*Work to complete*.
Produce the listing below again, exactly as shown.
------
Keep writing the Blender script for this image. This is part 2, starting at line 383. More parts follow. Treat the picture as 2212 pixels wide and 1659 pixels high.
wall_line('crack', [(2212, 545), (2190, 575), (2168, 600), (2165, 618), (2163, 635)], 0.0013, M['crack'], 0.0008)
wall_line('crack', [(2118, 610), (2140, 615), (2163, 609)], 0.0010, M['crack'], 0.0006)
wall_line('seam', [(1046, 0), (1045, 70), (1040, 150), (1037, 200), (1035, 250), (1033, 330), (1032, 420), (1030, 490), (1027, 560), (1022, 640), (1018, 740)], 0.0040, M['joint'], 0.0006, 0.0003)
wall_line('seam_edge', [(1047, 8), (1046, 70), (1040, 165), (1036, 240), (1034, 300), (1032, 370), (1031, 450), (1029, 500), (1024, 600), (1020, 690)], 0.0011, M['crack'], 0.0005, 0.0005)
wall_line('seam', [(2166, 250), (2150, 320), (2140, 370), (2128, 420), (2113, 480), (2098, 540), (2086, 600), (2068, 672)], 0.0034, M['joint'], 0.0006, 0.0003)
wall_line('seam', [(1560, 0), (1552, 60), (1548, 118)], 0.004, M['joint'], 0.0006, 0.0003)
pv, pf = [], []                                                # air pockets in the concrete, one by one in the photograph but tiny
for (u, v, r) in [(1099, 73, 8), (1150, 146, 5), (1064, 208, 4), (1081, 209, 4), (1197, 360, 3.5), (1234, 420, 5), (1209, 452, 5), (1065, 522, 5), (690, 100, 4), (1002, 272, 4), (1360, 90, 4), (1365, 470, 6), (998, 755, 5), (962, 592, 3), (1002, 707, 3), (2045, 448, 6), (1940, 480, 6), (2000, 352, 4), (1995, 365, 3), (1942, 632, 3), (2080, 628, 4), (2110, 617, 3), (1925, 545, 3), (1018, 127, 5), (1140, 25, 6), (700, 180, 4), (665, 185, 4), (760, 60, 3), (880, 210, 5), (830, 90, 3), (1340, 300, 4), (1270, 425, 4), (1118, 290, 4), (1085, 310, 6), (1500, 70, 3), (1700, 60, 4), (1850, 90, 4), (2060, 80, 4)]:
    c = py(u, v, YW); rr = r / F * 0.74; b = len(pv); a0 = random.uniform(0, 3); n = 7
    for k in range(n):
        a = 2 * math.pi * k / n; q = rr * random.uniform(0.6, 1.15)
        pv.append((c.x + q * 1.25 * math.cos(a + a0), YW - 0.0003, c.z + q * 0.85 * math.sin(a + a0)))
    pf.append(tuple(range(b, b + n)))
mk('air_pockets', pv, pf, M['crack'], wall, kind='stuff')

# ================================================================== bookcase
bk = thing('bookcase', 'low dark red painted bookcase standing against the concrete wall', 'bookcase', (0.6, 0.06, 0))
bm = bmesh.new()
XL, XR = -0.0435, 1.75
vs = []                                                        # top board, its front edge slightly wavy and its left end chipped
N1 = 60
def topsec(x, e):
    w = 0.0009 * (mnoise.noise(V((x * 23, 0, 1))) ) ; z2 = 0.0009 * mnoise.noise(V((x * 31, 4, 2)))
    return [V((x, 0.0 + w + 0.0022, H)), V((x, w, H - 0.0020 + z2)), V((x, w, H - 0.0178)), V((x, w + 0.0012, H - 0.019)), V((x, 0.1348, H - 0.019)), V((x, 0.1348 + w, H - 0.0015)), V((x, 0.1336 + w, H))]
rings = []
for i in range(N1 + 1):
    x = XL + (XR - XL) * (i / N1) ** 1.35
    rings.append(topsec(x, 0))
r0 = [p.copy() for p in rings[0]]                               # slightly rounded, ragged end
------
*Response to this exercise*.
Keep writing the Blender script for this image. This is part 2, starting at line 383. More parts follow. Treat the picture as 2212 pixels wide and 1659 pixels high.
wall_line('crack', [(2212, 545), (2190, 575), (2168, 600), (2165, 618), (2163, 635)], 0.0013, M['crack'], 0.0008)
wall_line('crack', [(2118, 610), (2140, 615), (2163, 609)], 0.0010, M['crack'], 0.0006)
wall_line('seam', [(1046, 0), (1045, 70), (1040, 150), (1037, 200), (1035, 250), (1033, 330), (1032, 420), (1030, 490), (1027, 560), (1022, 640), (1018, 740)], 0.0040, M['joint'], 0.0006, 0.0003)
wall_line('seam_edge', [(1047, 8), (1046, 70), (1040, 165), (1036, 240), (1034, 300), (1032, 370), (1031, 450), (1029, 500), (1024, 600), (1020, 690)], 0.0011, M['crack'], 0.0005, 0.0005)
wall_line('seam', [(2166, 250), (2150, 320), (2140, 370), (2128, 420), (2113, 480), (2098, 540), (2086, 600), (2068, 672)], 0.0034, M['joint'], 0.0006, 0.0003)
wall_line('seam', [(1560, 0), (1552, 60), (1548, 118)], 0.004, M['joint'], 0.0006, 0.0003)
pv, pf = [], []                                                # air pockets in the concrete, one by one in the photograph but tiny
for (u, v, r) in [(1099, 73, 8), (1150, 146, 5), (1064, 208, 4), (1081, 209, 4), (1197, 360, 3.5), (1234, 420, 5), (1209, 452, 5), (1065, 522, 5), (690, 100, 4), (1002, 272, 4), (1360, 90, 4), (1365, 470, 6), (998, 755, 5), (962, 592, 3), (1002, 707, 3), (2045, 448, 6), (1940, 480, 6), (2000, 352, 4), (1995, 365, 3), (1942, 632, 3), (2080, 628, 4), (2110, 617, 3), (1925, 545, 3), (1018, 127, 5), (1140, 25, 6), (700, 180, 4), (665, 185, 4), (760, 60, 3), (880, 210, 5), (830, 90, 3), (1340, 300, 4), (1270, 425, 4), (1118, 290, 4), (1085, 310, 6), (1500, 70, 3), (1700, 60, 4), (1850, 90, 4), (2060, 80, 4)]:
    c = py(u, v, YW); rr = r / F * 0.74; b = len(pv); a0 = random.uniform(0, 3); n = 7
    for k in range(n):
        a = 2 * math.pi * k / n; q = rr * random.uniform(0.6, 1.15)
        pv.append((c.x + q * 1.25 * math.cos(a + a0), YW - 0.0003, c.z + q * 0.85 * math.sin(a + a0)))
    pf.append(tuple(range(b, b + n)))
mk('air_pockets', pv, pf, M['crack'], wall, kind='stuff')

# ================================================================== bookcase
bk = thing('bookcase', 'low dark red painted bookcase standing against the concrete wall', 'bookcase', (0.6, 0.06, 0))
bm = bmesh.new()
XL, XR = -0.0435, 1.75
vs = []                                                        # top board, its front edge slightly wavy and its left end chipped
N1 = 60
def topsec(x, e):
    w = 0.0009 * (mnoise.noise(V((x * 23, 0, 1))) ) ; z2 = 0.0009 * mnoise.noise(V((x * 31, 4, 2)))
    return [V((x, 0.0 + w + 0.0022, H)), V((x, w, H - 0.0020 + z2)), V((x, w, H - 0.0178)), V((x, w + 0.0012, H - 0.019)), V((x, 0.1348, H - 0.019)), V((x, 0.1348 + w, H - 0.0015)), V((x, 0.1336 + w, H))]
rings = []
for i in range(N1 + 1):
    x = XL + (XR - XL) * (i / N1) ** 1.35
    rings.append(topsec(x, 0))
r0 = [p.copy() for p in rings[0]]                               # slightly rounded, ragged end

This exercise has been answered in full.